Moving Onward

Moving forward in life usually means leaving whatever happened in the past behind. However, there is something to be said about moving forward. For those of us with mental illness, moving forward can seem like a daunting task. Agreed it can be a little scary, because moving forward can also mean leaving your comfort zone. That is one of the hardest things to do, because comfort, to someone that has mental illness, is one of the hardest things to find. We can spend our entire lives searching for it, and never find a healthy form of comfort. That being said, healthy forms of comfort are even fewer and far between.

Changes in life, albeit not commonplace for us folk, should be embraced when the chance arises. Changes in life are often frightening, because it usually contains something new and maybe exciting, depending on who you ask. I myself am terrified of change, I don’t like it one bit, even though it’s essential for me. There is something about me that desires constant change, to the point where I don’t really have a comfort zone. I’m unlucky enough to be uncomfortable about everything, thus is life with anxiety. Yet, I try as hard as I can to not let anxiety rule my life. Finding a new job, meeting new people, these are all things that I must do. Though these are things I feel I must accomplish, they are overwhelming tasks for someone who prefers their own company over even the long time friends that I’ve made.

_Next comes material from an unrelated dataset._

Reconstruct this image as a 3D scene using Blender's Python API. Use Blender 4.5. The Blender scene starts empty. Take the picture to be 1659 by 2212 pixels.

Taking that step forward is certainly a terrorizing one, because I find myself to be more comfortable with staying put. Though that level of comfort is just barely more than the fear I feel to be moving forward. Mental illness will take these accomplishments in life, and make them feel less spectacular. I mean, getting out of bed for me, is a great accomplishment in itself. I don’t allow myself to bask in my accomplishments, because that emotion is of no use to me, if I must continue to evolve. Constantly growing, and changing is something that I feel to be necessary, but at the same time I’d rather stay in bed all day. There is this unyielding battle going on inside my head every single day, that I’m sure a lot of you can relate to. Is getting out of bed worth it? Do I have the resolve to go to work? Can I interact with people today? These are some of the many questions I ask myself each morning, and I don’t think I’ve ever had a concrete answer. It’s the weirdest thing that I go through with my mental health, but also something that I think that I’ll be dealing with my entire life. Whatever happens, we need to keep moving forward, because if we falter or halt our progress, it could cost us our lives.